-- Begin --
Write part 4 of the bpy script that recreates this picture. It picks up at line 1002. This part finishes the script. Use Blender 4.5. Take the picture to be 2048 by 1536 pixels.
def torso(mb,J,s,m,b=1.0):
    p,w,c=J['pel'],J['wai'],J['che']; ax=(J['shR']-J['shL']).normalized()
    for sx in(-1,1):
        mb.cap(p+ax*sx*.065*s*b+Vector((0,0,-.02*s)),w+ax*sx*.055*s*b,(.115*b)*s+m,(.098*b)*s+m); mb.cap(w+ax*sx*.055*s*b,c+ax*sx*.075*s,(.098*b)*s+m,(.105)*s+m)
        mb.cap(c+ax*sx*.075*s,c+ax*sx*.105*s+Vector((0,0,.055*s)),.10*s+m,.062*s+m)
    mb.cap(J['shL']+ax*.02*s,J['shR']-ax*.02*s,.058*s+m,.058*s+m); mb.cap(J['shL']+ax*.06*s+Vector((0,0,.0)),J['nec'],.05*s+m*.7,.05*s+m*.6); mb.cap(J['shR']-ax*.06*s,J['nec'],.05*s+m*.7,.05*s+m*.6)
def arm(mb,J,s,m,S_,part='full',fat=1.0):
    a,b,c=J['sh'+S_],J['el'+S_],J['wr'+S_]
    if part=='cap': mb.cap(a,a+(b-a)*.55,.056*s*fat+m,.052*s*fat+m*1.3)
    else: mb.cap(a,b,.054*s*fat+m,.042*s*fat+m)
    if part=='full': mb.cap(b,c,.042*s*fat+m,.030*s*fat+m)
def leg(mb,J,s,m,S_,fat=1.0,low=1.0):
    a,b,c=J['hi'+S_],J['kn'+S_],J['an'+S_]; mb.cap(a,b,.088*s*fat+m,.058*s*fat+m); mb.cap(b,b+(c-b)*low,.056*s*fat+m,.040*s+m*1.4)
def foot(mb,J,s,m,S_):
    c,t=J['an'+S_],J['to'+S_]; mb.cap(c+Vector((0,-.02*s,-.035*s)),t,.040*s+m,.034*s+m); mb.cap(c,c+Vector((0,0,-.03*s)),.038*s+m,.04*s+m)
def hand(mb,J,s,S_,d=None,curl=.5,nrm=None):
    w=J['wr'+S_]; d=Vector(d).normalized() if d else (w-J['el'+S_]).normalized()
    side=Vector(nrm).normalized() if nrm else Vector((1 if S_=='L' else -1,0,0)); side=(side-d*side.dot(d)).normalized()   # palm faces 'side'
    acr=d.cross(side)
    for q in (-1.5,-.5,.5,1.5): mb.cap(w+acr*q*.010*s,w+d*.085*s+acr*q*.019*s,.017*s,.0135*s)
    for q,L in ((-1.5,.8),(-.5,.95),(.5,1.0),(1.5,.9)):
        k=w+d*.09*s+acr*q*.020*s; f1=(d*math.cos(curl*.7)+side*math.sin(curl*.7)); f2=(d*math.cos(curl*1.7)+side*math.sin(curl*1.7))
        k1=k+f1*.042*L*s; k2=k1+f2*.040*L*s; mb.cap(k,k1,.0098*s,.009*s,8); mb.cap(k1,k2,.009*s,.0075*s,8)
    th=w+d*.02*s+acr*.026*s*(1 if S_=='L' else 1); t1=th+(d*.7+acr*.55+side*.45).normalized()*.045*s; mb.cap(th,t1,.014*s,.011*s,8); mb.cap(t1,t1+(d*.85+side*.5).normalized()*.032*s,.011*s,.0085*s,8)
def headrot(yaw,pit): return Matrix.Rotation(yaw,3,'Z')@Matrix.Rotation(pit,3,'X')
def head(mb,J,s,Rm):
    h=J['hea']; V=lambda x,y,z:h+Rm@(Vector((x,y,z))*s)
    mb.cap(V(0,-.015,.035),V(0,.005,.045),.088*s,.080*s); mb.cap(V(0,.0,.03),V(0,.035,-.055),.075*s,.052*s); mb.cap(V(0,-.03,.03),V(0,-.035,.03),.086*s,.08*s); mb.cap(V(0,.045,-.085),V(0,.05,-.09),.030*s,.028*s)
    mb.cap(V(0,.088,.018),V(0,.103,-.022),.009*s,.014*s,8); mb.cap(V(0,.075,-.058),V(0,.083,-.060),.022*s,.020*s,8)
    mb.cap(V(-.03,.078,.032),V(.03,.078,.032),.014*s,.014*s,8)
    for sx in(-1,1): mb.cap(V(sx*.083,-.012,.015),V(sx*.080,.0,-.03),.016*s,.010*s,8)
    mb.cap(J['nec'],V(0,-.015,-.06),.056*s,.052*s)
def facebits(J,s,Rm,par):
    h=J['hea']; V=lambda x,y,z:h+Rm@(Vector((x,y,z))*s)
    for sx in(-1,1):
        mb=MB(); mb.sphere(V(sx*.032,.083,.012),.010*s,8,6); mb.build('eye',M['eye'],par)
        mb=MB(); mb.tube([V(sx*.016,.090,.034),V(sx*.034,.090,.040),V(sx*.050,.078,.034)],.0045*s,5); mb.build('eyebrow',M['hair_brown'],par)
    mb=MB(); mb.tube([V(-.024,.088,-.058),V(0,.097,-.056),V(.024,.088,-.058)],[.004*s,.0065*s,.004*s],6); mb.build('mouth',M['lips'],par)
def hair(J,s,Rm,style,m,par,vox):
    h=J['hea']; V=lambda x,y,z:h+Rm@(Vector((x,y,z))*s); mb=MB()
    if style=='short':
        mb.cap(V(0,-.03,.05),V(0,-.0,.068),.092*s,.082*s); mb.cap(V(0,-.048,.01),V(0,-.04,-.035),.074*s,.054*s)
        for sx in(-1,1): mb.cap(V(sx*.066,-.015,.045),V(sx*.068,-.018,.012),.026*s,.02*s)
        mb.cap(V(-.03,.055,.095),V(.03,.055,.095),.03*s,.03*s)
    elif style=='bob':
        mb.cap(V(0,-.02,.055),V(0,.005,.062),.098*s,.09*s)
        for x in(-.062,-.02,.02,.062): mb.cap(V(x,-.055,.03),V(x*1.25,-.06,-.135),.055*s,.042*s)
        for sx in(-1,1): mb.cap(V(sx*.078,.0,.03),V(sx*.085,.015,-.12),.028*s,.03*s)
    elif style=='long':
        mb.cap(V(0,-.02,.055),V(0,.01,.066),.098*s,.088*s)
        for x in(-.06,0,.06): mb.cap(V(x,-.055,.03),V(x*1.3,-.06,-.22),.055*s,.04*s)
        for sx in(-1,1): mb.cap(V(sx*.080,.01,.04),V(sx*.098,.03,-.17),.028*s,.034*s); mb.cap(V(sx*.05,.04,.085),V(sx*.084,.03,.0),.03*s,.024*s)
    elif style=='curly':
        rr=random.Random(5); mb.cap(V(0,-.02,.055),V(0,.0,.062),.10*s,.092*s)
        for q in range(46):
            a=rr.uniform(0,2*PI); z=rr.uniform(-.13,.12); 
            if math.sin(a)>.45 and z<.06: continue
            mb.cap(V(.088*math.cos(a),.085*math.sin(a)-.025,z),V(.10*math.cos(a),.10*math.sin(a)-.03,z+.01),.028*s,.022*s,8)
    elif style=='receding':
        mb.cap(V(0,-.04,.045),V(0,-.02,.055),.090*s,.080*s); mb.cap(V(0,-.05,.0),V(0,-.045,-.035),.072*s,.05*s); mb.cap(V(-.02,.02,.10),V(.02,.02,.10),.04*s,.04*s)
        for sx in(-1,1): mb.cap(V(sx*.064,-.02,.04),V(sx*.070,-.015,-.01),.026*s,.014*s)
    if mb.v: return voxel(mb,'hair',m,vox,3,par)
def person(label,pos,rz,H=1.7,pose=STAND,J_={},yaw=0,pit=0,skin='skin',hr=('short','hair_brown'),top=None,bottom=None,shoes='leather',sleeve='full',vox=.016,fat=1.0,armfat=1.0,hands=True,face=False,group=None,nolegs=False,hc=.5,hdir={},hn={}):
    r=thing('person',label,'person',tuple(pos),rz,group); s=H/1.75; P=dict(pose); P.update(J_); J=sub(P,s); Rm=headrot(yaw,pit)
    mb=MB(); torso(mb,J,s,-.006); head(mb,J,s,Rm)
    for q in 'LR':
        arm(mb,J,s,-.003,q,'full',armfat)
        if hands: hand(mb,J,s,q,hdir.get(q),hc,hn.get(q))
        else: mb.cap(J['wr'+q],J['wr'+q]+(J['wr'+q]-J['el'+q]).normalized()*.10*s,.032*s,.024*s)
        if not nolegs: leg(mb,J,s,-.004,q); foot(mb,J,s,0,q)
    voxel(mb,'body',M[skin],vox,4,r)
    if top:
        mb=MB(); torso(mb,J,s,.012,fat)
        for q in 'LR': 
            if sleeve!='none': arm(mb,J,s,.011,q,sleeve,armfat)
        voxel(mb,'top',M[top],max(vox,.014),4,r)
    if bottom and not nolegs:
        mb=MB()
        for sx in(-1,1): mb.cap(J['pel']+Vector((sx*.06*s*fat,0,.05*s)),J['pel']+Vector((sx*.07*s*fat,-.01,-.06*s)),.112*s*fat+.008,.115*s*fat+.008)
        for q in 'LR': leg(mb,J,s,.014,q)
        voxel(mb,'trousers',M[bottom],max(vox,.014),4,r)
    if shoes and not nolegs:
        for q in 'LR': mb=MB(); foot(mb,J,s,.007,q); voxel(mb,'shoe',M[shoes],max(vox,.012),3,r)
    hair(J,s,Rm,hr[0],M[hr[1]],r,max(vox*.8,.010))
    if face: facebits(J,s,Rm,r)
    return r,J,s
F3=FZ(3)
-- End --
▸ Your instructions
Pick out every line above that holds the word "part" and copy it.

▸ Answer to the problem
Write part 4 of the bpy script that recreates this picture. It picks up at line 1002. This part finishes the script. Use Blender 4.5. Take the picture to be 2048 by 1536 pixels.
def arm(mb,J,s,m,S_,part='full',fat=1.0):
    if part=='cap': mb.cap(a,a+(b-a)*.55,.056*s*fat+m,.052*s*fat+m*1.3)
    if part=='full': mb.cap(b,c,.042*s*fat+m,.030*s*fat+m)